LIBERTÉ D’EXPRESSION = LIBERTÉ DE TOUT DIRE ?
Si l’on affirme qu’un cours – et même un cours sur la liberté d’expression – permet de montrer n’importe quelle image, n’importe quel objet et même n’importe quel texte à n’importe quel public, on trahit alors la clé de voûte des valeurs communes d’une communauté scolaire, à savoir celle du respect. Car il y a des objets, des textes, des images qui portent en elles/eux une telle charge émotionnelle, une telle force d’expression que les présenter à un public non averti dans le cadre d’un cours peut être ressenti comme une agression, une atteinte à l’intégrité morale et psychologique des élèves.

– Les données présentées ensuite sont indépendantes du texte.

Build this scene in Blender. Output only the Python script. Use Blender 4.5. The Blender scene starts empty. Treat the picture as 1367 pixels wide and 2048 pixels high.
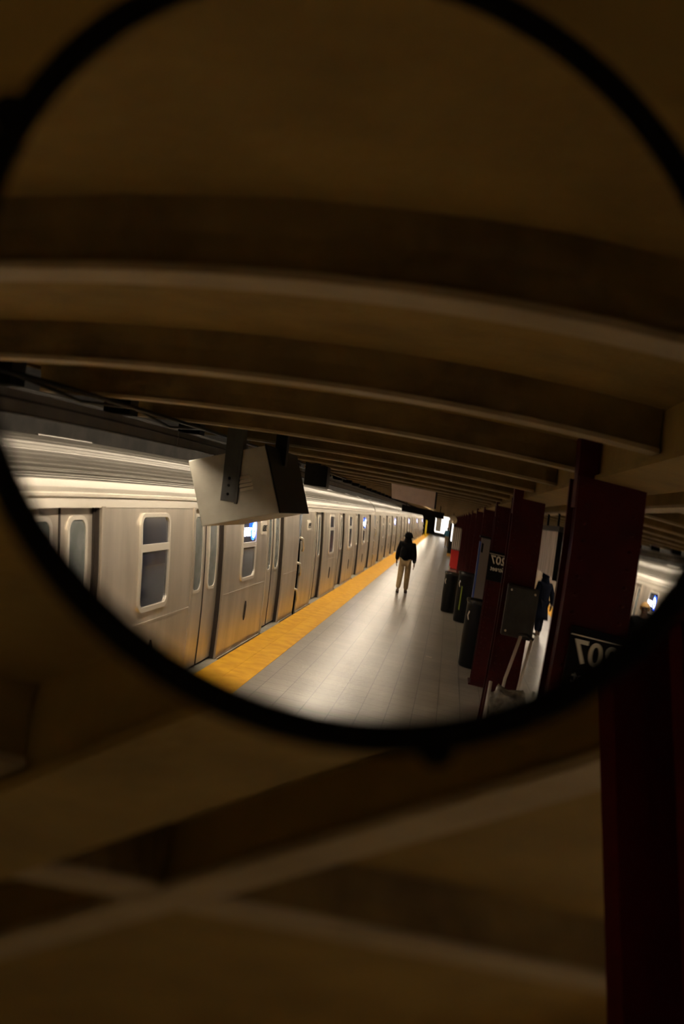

LE RESPECT DOIT ÊTRE COMPLÉTÉ PAR D’AUTRES VALEURS
Quand on évoque le ressenti des élèves ou celui des profs, quand on songe qu’un état démocratique est le plus souvent traversé par des valeurs contradictoires (droit à la transgression pour les adultes, dans certaines circonstances particulières versus respect des lois et des institutions), on doit admettre que le respect n’est pas suffisant pour assurer le bien vivre ensemble dans un établissement scolaire. Il faut en rajouter d’autres telles que la bienveillance, la solidarité ou la responsabilité pour ne citer que ces exemples.
VALEURS – RÈGLES – COMPORTEMENTS ATTENDUS
Un des mérites et non des moindres de la définition de valeurs communes permet de donner un véritable sens à l’ensemble des règles qui définissent quels sont les bons comportements et ceux qu’il s’agit d’éviter dans l’intérêt de toutes et de tous.
Certains établissements scolaires établissent des codes de vie sur lesquels figurent les valeurs communes, assorties de règles impliquant des comportements attendus, le tout accompagné d’explications permettant de justifier le lien entre les unes et les autres.
DONNER UNE DIRECTION
Pareil document permet de définir un cap vers lequel chacun va s’efforcer de tendre, un cap décliné en 3 ou 4 valeurs à respecter, promouvoir et défendre. Or il y a plus de 2000 ans déjà que Sénèque avait souligné l’importance d’avoir un cap : « Il n’est pas de vent favorable à celui qui ne sait où il va », faisait-il remarquer à Lucilius.